In the nineteenth century, the well-loved Baptist preacher Charles Spurgeon, in a sermon titled “All of Grace,” said, “The man believes, but that belief is only one result among many of the implantation of divine life within the man’s soul by God Himself. Even the very will thus to be saved by grace is not of ourselves, but it is the gift of God.”

I wonder how many people who believe they have been born again have only had a fleshly reaction to an emotional message in church. Churches with altar calls (which, by the way, have no biblical precedent and seem to have been invented in the nineteenth century by the evangelist Charles G. Finney) especially can produce this reaction as they usually hold to the belief that the decision to be saved is up to the individual. Thus the preachers give emotion-laden messages to try to persuade their listeners to make a decision for Christ “today” or “tonight” and wind up “saving” many people who are as unregenerate when they leave church as when they walked in. (If the Gospel is preached as a part of the message, some may truly be saved, but this would have occurred without the pleading and the altar call with their consequent cost of so many false conversions.)

Contrary to this mistaken belief, being born again or regenerated is a sovereign act of God through the Holy Spirit that takes place in our minds before we even know it. The realization of our being born again may be an emotional experience, but that is only an effect of what has already taken place.

If people were not regenerated by God before believing in Jesus Christ as Savior, they would have a part in causing their salvation. Someone could boast, I was good enough or smart enough to accept Jesus Christ as my Savior. But the Bible says no one can make such a boast:

You were made alive when you were dead in transgressions and sins…. But God, being rich in mercy, for his great love with which he loved us, even when we were dead through our trespasses, made us alive together with Christ (by grace you have been saved)…for by grace you have been saved through faith, and that not of yourselves; it is the gift of God, not of works, that no one would boast. For we are his workmanship, created in Christ Jesus for good works, which God prepared before that we would walk in them.
Ephesians 2:1, 4–5, 8–10

All humans are totally depraved and unable to earn any merit with God by seeking Him. He chose us (those who are His elect) from before the foundation of the world, He gave His only begotten Son for us, He makes sure we are presented with the Gospel, and He—through a regeneration of our minds that makes us a new creature—gives us the faith to accept the Gospel.

We are truly His workmanship because our salvation is all of His sovereign grace.

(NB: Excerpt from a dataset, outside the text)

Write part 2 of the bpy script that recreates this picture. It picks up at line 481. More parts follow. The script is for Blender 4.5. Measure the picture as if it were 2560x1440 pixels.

Blessed be the God and Father of our Lord Jesus Christ, who has blessed us with every spiritual blessing in the heavenly places in Christ; even as he chose us in him before the foundation of the world, that we would be holy and without defect before him in love; having predestined us for adoption as children through Jesus Christ to himself, according to the good pleasure of his desire, to the praise of the glory of his grace, by which he freely gave us favour in the Beloved.